Gostemos ou não, este é o tempo que nos é dado viver, e temos de conseguir estar à altura dos desafios que esse tempo nos coloca. Somos os discípulos do Mestre, com as capacidades e as fragilidades inerentes à condição humana, e é com o que somos que o Senhor nos chama a colaborarmos na construção do seu Reino. Para isso, temos de nos transformar em dom para o mundo, sabendo que não estamos sós, porque Ele nos guia por sendas direitas, e ainda que tenhamos de passar os vales tenebrosos, não teremos medo porque Ele estará connosco e a Sua presença nos encherá de esperança e confiança.
É tão necessário transmitir o grande depósito vivo da fé! Na Liturgia, um dos problemas mais difíceis de resolver hoje, continua a ser a própria transmissão do verdadeiro e autêntico sentido da Liturgia da Igreja. Às vezes existe algum cansaço e até a tentação de voltar a velhos formalismos ou da aventura do espetacular. Outras vezes confunde-se a comunicação com os meios de comunicação e isto é um desastre para a arte de comunicar. A demasiada tecnologia, a intelectualização podem destruir a comunicação na Liturgia, que é essencialmente ação comunicativa do sempre mesmo e único mistério de Cristo.
Celebrar a sua Memória é incarnar o seu mandato e desejo: «fazei isto em memória de Mim» (Lc 22,19) e viver o que direi seguidamente a cada novo Presbítero: «recebe a oferenda do povo santo para a apresentares a Deus. Toma consciência do que virás a fazer; imita o que virás a realizar, e conforma a tua vida com o mistério da cruz do Senhor». Desde os inícios do Cristianismo, o cálice tem um simbolismo pascal, passando a ser o vaso sagrado por sublimidade. Na celebração da instituição de acólitos, e na celebração da ordenação do bispo e dos presbíteros, um dos gestos simbólicos que melhor explicam o ministério é o da entrega do cálice com vinho e água e a patena com o pão. Hoje, os vossos pais, em nome do povo santo de Deus, trazem ao altar o cálice para cada um de vós. Que belo gesto!
Conscientes de que a Igreja vive da Eucaristia, a assembleia do povo santo de Deus congregado em nome da Santíssima Trindade e com “o Livro e o Cálice”, auguramos que floresça uma renovada pastoral juvenil, universitária, vocacional e nunca faltem os verdadeiros servidores do admirável sacramento do Mistério pascal.
Caríssimos irmãos e irmãs: «A vida pastoral não é um manual, mas uma oferta diária; não é um trabalho preparado abstratamente, mas “uma aventura eucarística”. É repetir com a vida, em primeira pessoa: “Isto é o meu corpo, entregue por vós”» (Papa Francisco).
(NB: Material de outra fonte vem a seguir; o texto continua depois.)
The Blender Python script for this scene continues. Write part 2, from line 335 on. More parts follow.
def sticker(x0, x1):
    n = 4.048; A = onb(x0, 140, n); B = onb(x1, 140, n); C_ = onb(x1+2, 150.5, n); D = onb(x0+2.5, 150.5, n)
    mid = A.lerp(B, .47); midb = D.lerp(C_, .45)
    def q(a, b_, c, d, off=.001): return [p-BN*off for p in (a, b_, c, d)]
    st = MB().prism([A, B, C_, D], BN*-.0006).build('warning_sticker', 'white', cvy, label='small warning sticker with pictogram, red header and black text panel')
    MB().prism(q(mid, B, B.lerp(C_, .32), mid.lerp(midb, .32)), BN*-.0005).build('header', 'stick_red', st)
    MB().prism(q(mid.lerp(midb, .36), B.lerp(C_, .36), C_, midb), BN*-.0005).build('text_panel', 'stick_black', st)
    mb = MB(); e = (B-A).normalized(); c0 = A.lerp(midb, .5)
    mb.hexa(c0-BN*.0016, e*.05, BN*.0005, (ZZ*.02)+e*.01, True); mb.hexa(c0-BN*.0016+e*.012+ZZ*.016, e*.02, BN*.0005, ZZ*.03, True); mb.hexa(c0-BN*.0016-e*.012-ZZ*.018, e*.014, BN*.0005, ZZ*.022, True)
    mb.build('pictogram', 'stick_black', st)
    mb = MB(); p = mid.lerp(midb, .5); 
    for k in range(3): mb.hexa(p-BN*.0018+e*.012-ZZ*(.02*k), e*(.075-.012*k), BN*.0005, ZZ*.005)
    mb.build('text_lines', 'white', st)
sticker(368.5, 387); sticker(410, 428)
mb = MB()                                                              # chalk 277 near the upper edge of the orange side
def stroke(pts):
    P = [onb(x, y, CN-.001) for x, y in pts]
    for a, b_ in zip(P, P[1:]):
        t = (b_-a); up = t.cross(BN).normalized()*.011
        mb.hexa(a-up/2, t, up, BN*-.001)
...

Cada Presbítero não deve ter o desejo de oferecer no exercício do seu ministério, o seu próprio corpo, isto é, toda a sua vida pelo povo a si confiado?
Arder e iluminar – foi o lema profético e pastoral do Arcebispo bracarense São Bartolomeu dos Mártires. A sua inspiração e intercessão façam de nós chamas ardentes que iluminam para “incendiar” no sonho de sonhar levar Jesus a todos e todos a Jesus.
Confiamo-nos esperançosamente à Senhora do Sameiro, conforme frisou aqui o Cardeal José Tolentino de Mendonça: «como transportaste Jesus no teu seio, transporta a Igreja nesta hora de relançamento e esperança».
Juntos, somos um povo peregrino de esperança, no caminho de Páscoa, para sermos cada vez mais Igreja sinodal, samaritana, eucarística, mariana e missionária!